Begin
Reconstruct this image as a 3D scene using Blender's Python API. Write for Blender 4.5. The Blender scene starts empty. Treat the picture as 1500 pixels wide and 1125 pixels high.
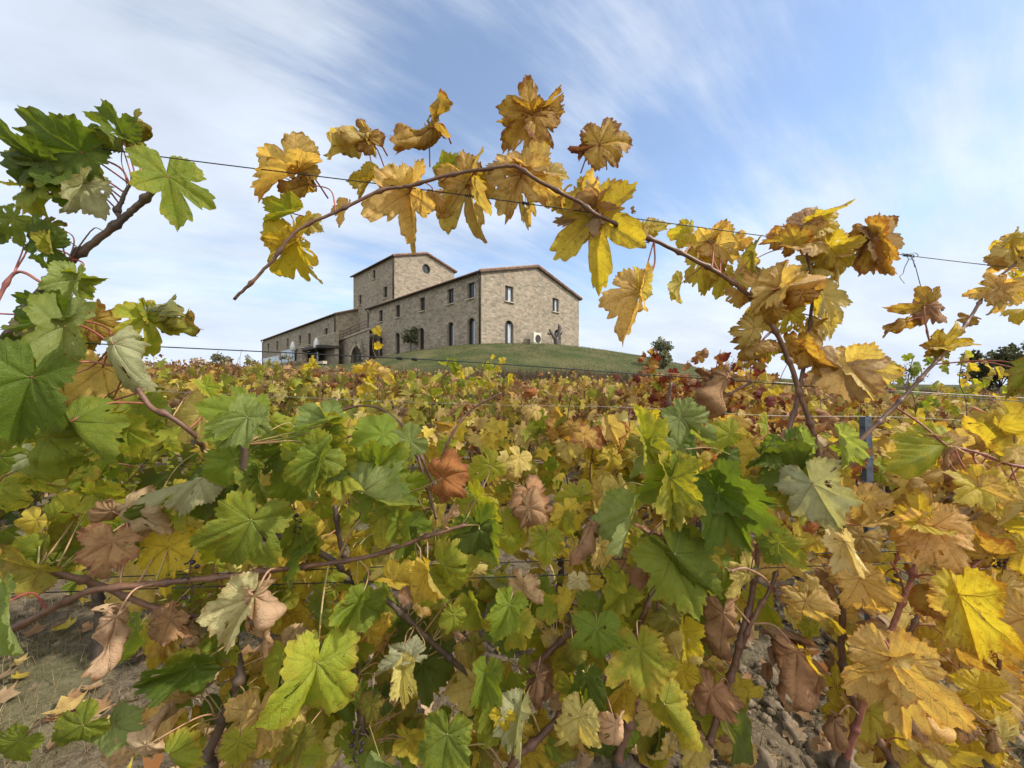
import bpy, math, random
import numpy as np
from mathutils import Vector, Matrix, noise as mnoise
from mathutils.geometry import tessellate_polygon

scene = bpy.context.scene
COL = scene.collection
rng = random.Random(7)
R = math.radians
CAMZ = 1.45
F = 543.0            # focal length of the wide lens in photo pixels (photo 1500 x 1125)

# ------------------------------------------------------------------ object helpers
def tag(o, label=None, cat=None, group=None, kind=None):
    if label: o['label'] = label
    if cat: o['category'] = cat
    if group: o['group'] = group
    if kind: o['kind'] = kind
    return o

def empty(name, loc, label=None, cat=None, group=None, rz=0.0):
    o = bpy.data.objects.new(name, None); COL.objects.link(o)
    o.empty_display_size = 0.05
    o.location = loc; o.rotation_euler = (0, 0, rz)
    return tag(o, label, cat, group)

def make_mesh(name, verts, faces, mats, smooth=True, attrs=None, uv=None, midx=None):
    me = bpy.data.meshes.new(name)
    me.from_pydata([tuple(v) for v in verts], [], faces)
    for m in (mats if isinstance(mats, (list, tuple)) else [mats]):
        me.materials.append(m)
    if attrs:
        for k, arr in attrs.items():
            a = me.attributes.new(k, 'FLOAT_COLOR', 'POINT')
            a.data.foreach_set('color', np.asarray(arr, dtype=np.float32).ravel())
    if uv is not None:
        a = me.attributes.new('flat', 'FLOAT2', 'POINT')
        a.data.foreach_set('vector', np.asarray(uv, dtype=np.float32).ravel())
    if midx is not None:
        me.polygons.foreach_set('material_index', np.asarray(midx, dtype=np.int32))
    me.polygons.foreach_set('use_smooth', [smooth] * len(me.polygons))
    me.update()
    return me

def obj(name, me, parent=None, loc=(0, 0, 0)):
    o = bpy.data.objects.new(name, me); COL.objects.link(o)
    o.location = loc
    if parent is not None: o.parent = parent
    return o

class MB:
    """collects pieces of one mesh"""
    def __init__(s): s.v = []; s.f = []; s.mi = []
    def add(s, verts, faces, mi=0):
        n = len(s.v); s.v.extend([tuple(v) for v in verts])
        s.f.extend([tuple(i + n for i in f) for f in faces]); s.mi.extend([mi] * len(faces))
    def box(s, c, size, ax=(1, 0, 0), ay=(0, 1, 0), az=(0, 0, 1), mi=0):
        c = Vector(c); ax = Vector(ax) * size[0] / 2; ay = Vector(ay) * size[1] / 2; az = Vector(az) * size[2] / 2
        vs = [c + ax * i + ay * j + az * k for i in (-1, 1) for j in (-1, 1) for k in (-1, 1)]
        s.add(vs, [(0, 1, 3, 2), (4, 6, 7, 5), (0, 4, 5, 1), (2, 3, 7, 6), (0, 2, 6, 4), (1, 5, 7, 3)], mi)
    def tube(s, pts, rad, n=8, cap=True, mi=0):
        pts = [Vector(p) for p in pts]
        if not hasattr(rad, '__len__'): rad = [rad] * len(pts)
        up = None; rings = []
        for i, p in enumerate(pts):
            d = (pts[min(i + 1, len(pts) - 1)] - pts[max(i - 1, 0)])
            if d.length < 1e-9: d = Vector((0, 0, 1))
            d.normalize()
            if up is None:
                up = d.orthogonal().normalized()
            up = (up - d * up.dot(d))
            if up.length < 1e-6: up = d.orthogonal()
            up.normalize(); w = d.cross(up)
            rings.append([p + (up * math.cos(2 * math.pi * k / n) + w * math.sin(2 * math.pi * k / n)) * rad[i] for k in range(n)])
        vs = [v for r_ in rings for v in r_]; fs = []
        for i in range(len(pts) - 1):
            for k in range(n):
                a = i * n + k; b = i * n + (k + 1) % n
                fs.append((a, b, b + n, a + n))
        if cap:
            fs.append(tuple(range(n - 1, -1, -1))); m = (len(pts) - 1) * n
            fs.append(tuple(range(m, m + n)))
        s.add(vs, fs, mi)
    def build(s, name, mats, parent=None, loc=(0, 0, 0), smooth=False):
        off = Vector(loc)
        vs = [Vector(v) - off for v in s.v] if loc != (0, 0, 0) else s.v
        me = make_mesh(name, vs, s.f, mats, smooth, midx=s.mi)
        return obj(name, me, parent, loc)

def spline(pts, n=6):
    """Catmull-Rom through points"""
    P = [Vector(p) for p in pts]
    if len(P) < 3: 
        return [P[0].lerp(P[-1], i / n) for i in range(n + 1)]
    P = [P[0] * 2 - P[1]] + P + [P[-1] * 2 - P[-2]]
    out = []
    for i in range(1, len(P) - 2):
        a, b, c, d = P[i - 1:i + 3]
        for k in range(n):
            t = k / n
            out.append(0.5 * ((2 * b) + (c - a) * t + (2 * a - 5 * b + 4 * c - d) * t * t + (3 * b - a - 3 * c + d) * t ** 3))
    out.append(P[-2])
    return out

# ------------------------------------------------------------------ node helper
class NT:
    def __init__(s, mat):
        s.t = mat.node_tree; s.n = s.t.nodes; s.l = s.t.links
    def node(s, typ, **kw):
        nd = s.n.new(typ)
        for k, v in kw.items(): setattr(nd, k, v)
        return nd
    def put(s, sock, v):
        if hasattr(v, 'is_output') or isinstance(v, bpy.types.NodeSocket): s.l.new(v, sock)
        elif v is not None:
            try: sock.default_value = v
            except Exception:
                sock.default_value = (*v, 1.0)
    def m(s, op, a, b=None, c=None, clamp=False):
        nd = s.node('ShaderNodeMath', operation=op, use_clamp=clamp)
        s.put(nd.inputs[0], a)
        if b is not None: s.put(nd.inputs[1], b)
        if c is not None: s.put(nd.inputs[2], c)
        return nd.outputs[0]
    def mix(s, f, a, b, bt='MIX'):
        nd = s.node('ShaderNodeMix', data_type='RGBA', blend_type=bt)
        s.put(nd.inputs[0], f); s.put(nd.inputs[6], a); s.put(nd.inputs[7], b)
        return nd.outputs[2]
    def ss(s, x, lo, hi):
        nd = s.node('ShaderNodeMapRange', interpolation_type='SMOOTHSTEP')
        s.put(nd.inputs[0], x); nd.inputs[1].default_value = lo; nd.inputs[2].default_value = hi
        return nd.outputs[0]
    def noise(s, vec, scale, detail=3.0, rough=0.55, out=0):
        nd = s.node('ShaderNodeTexNoise')
        if vec is not None: s.l.new(vec, nd.inputs['Vector'])
        nd.inputs['Scale'].default_value = scale; nd.inputs['Detail'].default_value = detail
        nd.inputs['Roughness'].default_value = rough
        return nd.outputs[out]
    def attr(s, name):
        return s.node('ShaderNodeAttribute', attribute_name=name)
    def xyz(s, x, y, z):
        nd = s.node('ShaderNodeCombineXYZ')
        for i, v in enumerate((x, y, z)): s.put(nd.inputs[i], v)
        return nd.outputs[0]
    def sep(s, v):
        nd = s.node('ShaderNodeSeparateXYZ'); s.l.new(v, nd.inputs[0]); return nd.outputs
    def bump(s, h, strength=0.3, dist=0.01):
        nd = s.node('ShaderNodeBump'); s.l.new(h, nd.inputs['Height'])
        nd.inputs['Strength'].default_value = strength; nd.inputs['Distance'].default_value = dist
        return nd.outputs[0]

def new_mat(name):
    m = bpy.data.materials.new(name); m.use_nodes = True
    nt = NT(m); bsdf = nt.n['Principled BSDF']; out = nt.n['Material Output']
    return m, nt, bsdf, out

def rgb(c): return (c[0], c[1], c[2], 1.0)

def simple_mat(name, col, rough=0.6, var=0.25, scale=20.0, metal=0.0, bump=0.2, spec=0.4, bdist=0.004):
    m, nt, b, out = new_mat(name)
    tc = nt.node('ShaderNodeTexCoord').outputs['Object']
    n1 = nt.noise(tc, scale, 5)
    f = nt.ss(n1, 0.3, 0.7)
    c = nt.mix(f, rgb([x * (1 - var) for x in col]), rgb([min(1, x * (1 + var)) for x in col]))
    nt.l.new(c, b.inputs['Base Color'])
    b.inputs['Roughness'].default_value = rough; b.inputs['Metallic'].default_value = metal
    b.inputs['Specular IOR Level'].default_value = spec
    if bump: nt.l.new(nt.bump(n1, bump, bdist), b.inputs['Normal'])
    return m

# ------------------------------------------------------------------ materials
def leaf_material():
    m, nt, b, out = new_mat('vine_leaf')
    uv = nt.attr('flat').outputs['Vector']
    u, v, _ = nt.sep(uv)
    col = nt.attr('col').outputs; col2 = nt.attr('col2').outputs; vc = nt.attr('vcol').outputs
    par = nt.attr('par').outputs
    pr, pg, pb = nt.sep(par['Vector'])       # seed, edge, spots
    dry = par['Alpha']
    au = nt.m('ABSOLUTE', u)
    r = nt.m('SQRT', nt.m('ADD', nt.m('MULTIPLY', u, u), nt.m('MULTIPLY', v, v)))
    nz = nt.noise(nt.xyz(u, v, nt.m('MULTIPLY', pr, 40.0)), 3.0, 4)
    phi = nt.m('ADD', nt.m('ARCTAN2', au, v), nt.m('MULTIPLY', nt.m('SUBTRACT', nz, 0.5), 0.16))
    a = nt.m('ADD', nt.m('MULTIPLY', nt.m('GREATER_THAN', phi, 0.44), 0.89), nt.m('MULTIPLY', nt.m('GREATER_THAN', phi, 1.37), 0.98))
    d = nt.m('SUBTRACT', phi, a)
    s_ = nt.m('MULTIPLY', r, nt.m('COSINE', d))
    p = nt.m('ABSOLUTE', nt.m('MULTIPLY', r, nt.m('SINE', d)))
    wid = nt.m('MAXIMUM', nt.m('MULTIPLY', nt.m('SUBTRACT', 1.15, s_), 0.016), 0.003)
    main = nt.m('SUBTRACT', 1.0, nt.m('DIVIDE', p, wid), clamp=True)
    fr = nt.m('FRACT', nt.m('MULTIPLY', nt.m('SUBTRACT', s_, nt.m('MULTIPLY', p, 0.85)), 6.5))
    secd = nt.m('ABSOLUTE', nt.m('SUBTRACT', fr, 0.5))
    sec = nt.m('SUBTRACT', 1.0, nt.m('DIVIDE', secd, 0.055), clamp=True)
    vor = nt.node('ShaderNodeTexVoronoi', feature='DISTANCE_TO_EDGE')
    nt.l.new(nt.xyz(u, v, pr), vor.inputs['Vector']); vor.inputs['Scale'].default_value = 22.0
    ter = nt.m('SUBTRACT', 1.0, nt.m('MULTIPLY', vor.outputs['Distance'], 9.0), clamp=True)
    vein = nt.m('MAXIMUM', nt.m('MAXIMUM', main, nt.m('MULTIPLY', sec, 0.55)), nt.m('MULTIPLY', ter, 0.22))
    # pigment: second colour creeps in from the margin and between the veins
    n2 = nt.noise(nt.xyz(u, v, nt.m('MULTIPLY', pr, 77.0)), 5.0, 5, 0.65)
    e = nt.m('ADD', pg, nt.m('MULTIPLY', nt.m('SUBTRACT', n2, 0.5), 1.5))
    e = nt.m('SUBTRACT', e, nt.m('MULTIPLY', vein, 0.18))
    e = nt.m('ADD', e, col2['Alpha'])
    f2 = nt.ss(e, 0.72, 1.05)
    base = nt.mix(f2, col['Color'], col2['Color'])
    base = nt.mix(nt.m('MULTIPLY', vein, 0.6), base, vc['Color'])
    n5 = nt.noise(nt.xyz(u, v, nt.m('MULTIPLY', pr, 51.0)), 4.0, 6, 0.7)
    base = nt.mix(nt.m('MULTIPLY', nt.ss(n5, 0.46, 0.64), 0.45), base, col2['Color'])
    rim = nt.ss(nt.m('ADD', pg, nt.m('MULTIPLY', nt.m('SUBTRACT', n5, 0.5), 0.9)), 0.97, 1.10)
    base = nt.mix(nt.m('MULTIPLY', rim, nt.m('MULTIPLY', pb, 1.3), clamp=True), base, (0.17, 0.075, 0.03, 1))
    n3 = nt.noise(nt.xyz(u, v, nt.m('MULTIPLY', pr, 13.0)), 13.0, 3, 0.6)
    spots = nt.m('MULTIPLY', nt.ss(n3, 0.60, 0.68), pb)
    base = nt.mix(nt.m('MULTIPLY', spots, 0.8), base, (0.11, 0.042, 0.014, 1))
    n4 = nt.noise(nt.xyz(u, v, nt.m('MULTIPLY', pr, 29.0)), 2.2, 3)
    val = nt.m('ADD', 0.72, nt.m('MULTIPLY', n4, 0.56))
    base = nt.mix(1.0, base, nt.xyz(val, val, val), 'MULTIPLY')
    geo = nt.node('ShaderNodeNewGeometry')
    pale = nt.mix(0.32, base, (0.36, 0.36, 0.20, 1))
    base2 = nt.mix(nt.m('MULTIPLY', geo.outputs['Backfacing'], nt.m('SUBTRACT', 1.0, nt.m('MULTIPLY', dry, 0.6))), base, pale)
    nt.l.new(base2, b.inputs['Base Color'])
    rough = nt.m('ADD', 0.5, nt.m('MULTIPLY', dry, 0.3))
    nt.l.new(rough, b.inputs['Roughness'])
    b.inputs['Specular IOR Level'].default_value = 0.24
    h = nt.m('ADD', nt.m('MULTIPLY', vein, -0.8), nt.m('MULTIPLY', n2, 1.0))
    nrm = nt.bump(h, 0.6, 0.004)
    nt.l.new(nrm, b.inputs['Normal'])
    tr = nt.node('ShaderNodeBsdfTranslucent')
    tcol = nt.mix(1.0, base, nt.mix(dry, (1.45, 1.38, 0.6, 1), (1.3, 1.15, 0.8, 1)), 'MULTIPLY')
    nt.l.new(tcol, tr.inputs['Color']); nt.l.new(nrm, tr.inputs['Normal'])
    mx = nt.node('ShaderNodeMixShader')
    nt.l.new(nt.m('SUBTRACT', 0.52, nt.m('MULTIPLY', dry, 0.22)), mx.inputs[0])
    nt.l.new(b.outputs[0], mx.inputs[1]); nt.l.new(tr.outputs[0], mx.inputs[2])
    nt.l.new(mx.outputs[0], out.inputs['Surface'])
    return m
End
__TASK GOAL__
Pictures stay out. Print the data exactly, from its first line through the line containing "return tag(o, label, cat, group)".

__ANSWER IN FULL__
Reconstruct this image as a 3D scene using Blender's Python API. Write for Blender 4.5. The Blender scene starts empty. Treat the picture as 1500 pixels wide and 1125 pixels high.
import bpy, math, random
import numpy as np
from mathutils import Vector, Matrix, noise as mnoise
from mathutils.geometry import tessellate_polygon

scene = bpy.context.scene
COL = scene.collection
rng = random.Random(7)
R = math.radians
CAMZ = 1.45
F = 543.0            # focal length of the wide lens in photo pixels (photo 1500 x 1125)

# ------------------------------------------------------------------ object helpers
def tag(o, label=None, cat=None, group=None, kind=None):
    if label: o['label'] = label
    if cat: o['category'] = cat
    if group: o['group'] = group
    if kind: o['kind'] = kind
    return o

def empty(name, loc, label=None, cat=None, group=None, rz=0.0):
    o = bpy.data.objects.new(name, None); COL.objects.link(o)
    o.empty_display_size = 0.05
    o.location = loc; o.rotation_euler = (0, 0, rz)
    return tag(o, label, cat, group)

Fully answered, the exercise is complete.